Fans lucky enough to get tickets to the concert were apparently asked to keep their devices in their pockets while the show was going on. It seems like a reasonable bargain; the audience gets to enjoy a rare McCartney show up close and personal and, in exchange, McCartney and his band watch the audience smile and dance instead of looking at a bunch of phones in the air.
But the arrangement was untenable for some, who couldn't help themselves but to personally document the entire show.
The usual jovial and warm McCartney wasn't having any of it, however. NME reports the former Beatle stopped his band midway through Eddie Cochran's "Twenty Flight Rock" — the song he played to impress John Lennon when they first met — and told the rule-breakers to cut it out.
"You've all been told not to take photos," McCartney said, after abruptly halting his performance. "You're taking them, and you're taking them, and it' putting me off! So, you know, play by the rules, man!"
Can you imagine being scolded by Paul McCartney? How bad that must feel?

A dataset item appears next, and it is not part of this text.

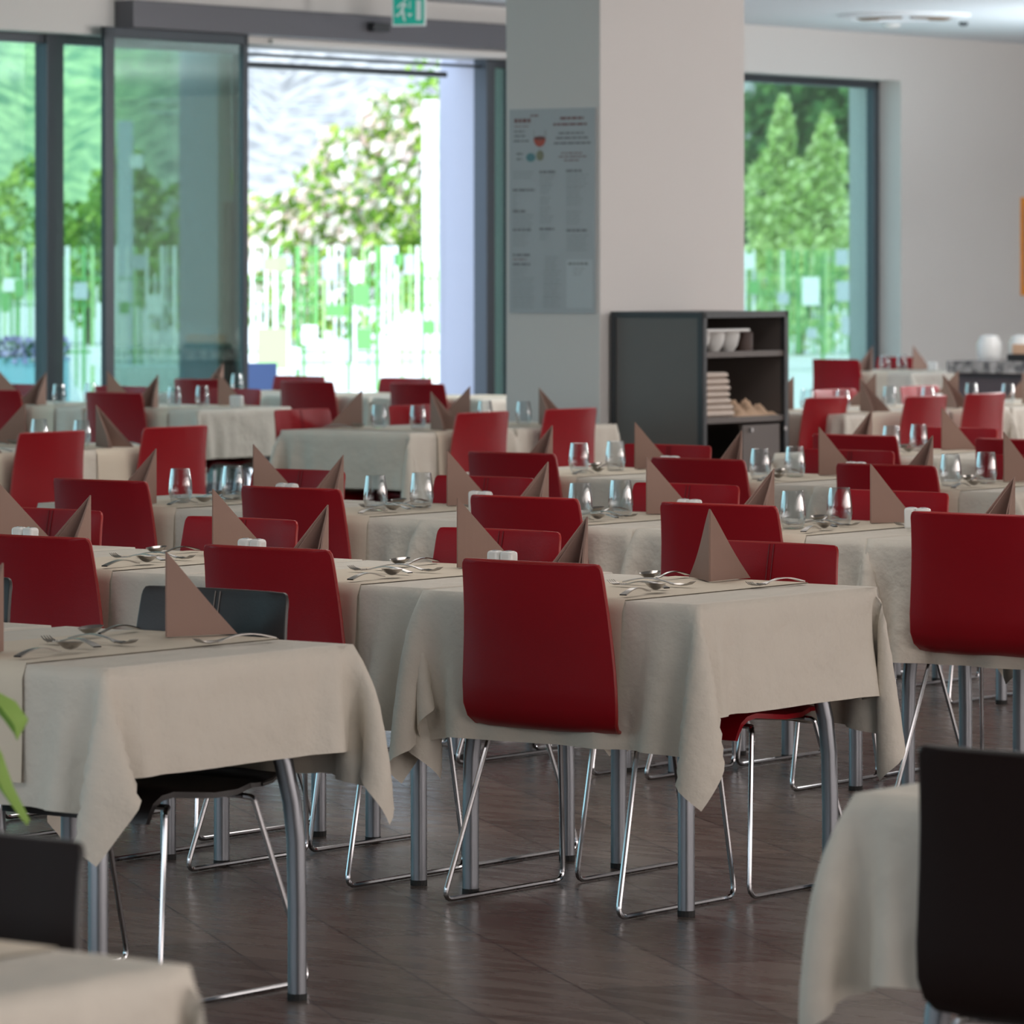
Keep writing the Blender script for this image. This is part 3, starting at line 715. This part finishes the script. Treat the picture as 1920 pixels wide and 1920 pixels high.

Well, apparently Sir Paul felt the mood in the room change immediately. So he attempted to lighten the mood.
"The phone thing," he continued. "I went to a Prince concert and he really was serious about that. He wouldn't start, you know? Put 'em down! You know what I'm saying?"
McCartney's Cavern Club gig is part of his plan to ramp up to the September 7 release of his new album, Egypt Station, with a set on intimate shows.